Sartre’s later work reveals another path to freedom: storytelling as self-making. In biographies like Saint Genet and The Family Idiot he examines how individuals transfigure adversity into meaning. Jean Genet, branded a thief, seizes the insult and invents a poetic identity. The act of narrating shame turns contingency into necessity—a creative reclamation of fate.

Life as Project

Each person, Sartre says, forms a fundamental project, a pattern of choices that give life cohesion. Artists exemplify this by reinterpreting their past rather than denying it. When Genet makes crime sacred, he demonstrates existential alchemy: converting social condemnation into a self-defined meaning. Similarly, Flaubert’s retreat into literature turns exclusion into aesthetic mastery.

This creative project differs from psychoanalysis: it replaces drives with decisions. You reclaim authorship of your story. Yet Sartre cautions that aesthetic transformation can become escapism if it ignores social responsibility—a tension between artistic transcendence and political duty that shapes his own life.

Freedom Through Narrative

Writing serves as existential action: it gives shape to being. In Words, Sartre portrays his childhood as material for reinvention—a counterstrike against humiliation. By naming his past, he owns it. Beauvoir’s memoirs perform the same labor, weaving personal agency with historical witnessing. The act of describing experience becomes ethical because it resists silence and fate.

Practical takeaway

When you transform your story into language or art, you reclaim power over circumstances. Existential freedom often begins with the courage to narrate your life truthfully.


Witness, Technology, and Legacy

The final movement traces how phenomenological attention becomes a politics of witnessing and a meditation on modernity’s dangers. Husserl’s manuscripts survive Nazi destruction thanks to Father Van Breda’s daring rescue, proving that even ideas rely on moral courage. The archive’s continuation in Louvain enables later thinkers from Merleau-Ponty to Jan Patočka to sustain and politicize phenomenology.

Phenomenology as Resistance

Jan Patočka in Communist Czechoslovakia reinterprets “going to the things themselves” as witnessing truth against imposed lies. His death after interrogation turns philosophical integrity into civic martyrdom. His student Václav Havel transforms this ideal into The Power of the Powerless, showing how refusing empty slogans reawakens moral reality—a political epoché. Attention becomes uprising.

Heidegger’s Technological Warning

Heidegger’s later essays, despite their author’s compromised past, clarify how modern technology frames the world as mere resource. He names this enframing: a worldview that turns rivers into hydroelectric potential and humans into material. The only antidote is Gelassenheit or letting-be—dwelling poetically with the world rather than exploiting it. This critique anticipates ecological philosophy and prompts a cautious hope: confrontation with danger may reveal a new care for Being.
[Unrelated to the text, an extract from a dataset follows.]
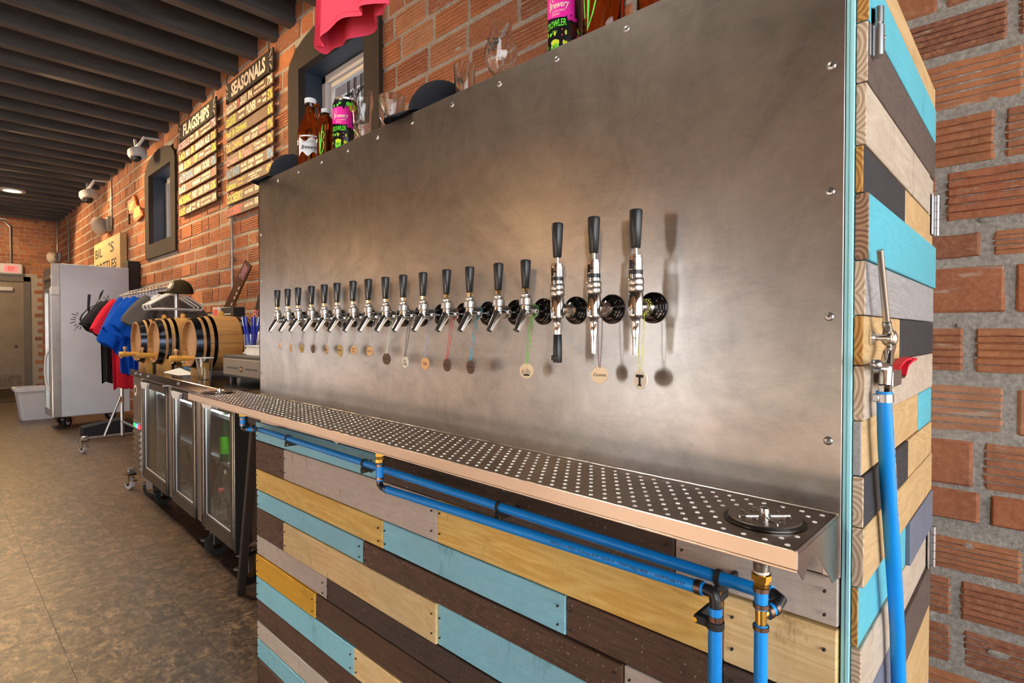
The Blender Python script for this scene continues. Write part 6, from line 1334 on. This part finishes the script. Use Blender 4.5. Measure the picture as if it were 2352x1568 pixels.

Mortality and the Human Bloom

In their latter years, Sartre, Beauvoir, and Merleau-Ponty confront mortality as the final test of attention. Beauvoir’s reflections on death deny transcendence: life ends absolutely, which makes living honestly urgent. Merleau-Ponty’s notion of “the flesh of the world” and Beauvoir’s “imponderable bloom” converge as metaphors for fragile vitality that deserves care. The closing message: remain alert to the subtle light of lived experience as both moral practice and resistance to dehumanization.

Enduring insight

Existentialism’s legacy is not despair but vigilance: to witness truth, guard freedom, and honour the miraculous texture—the bloom—of ordinary being.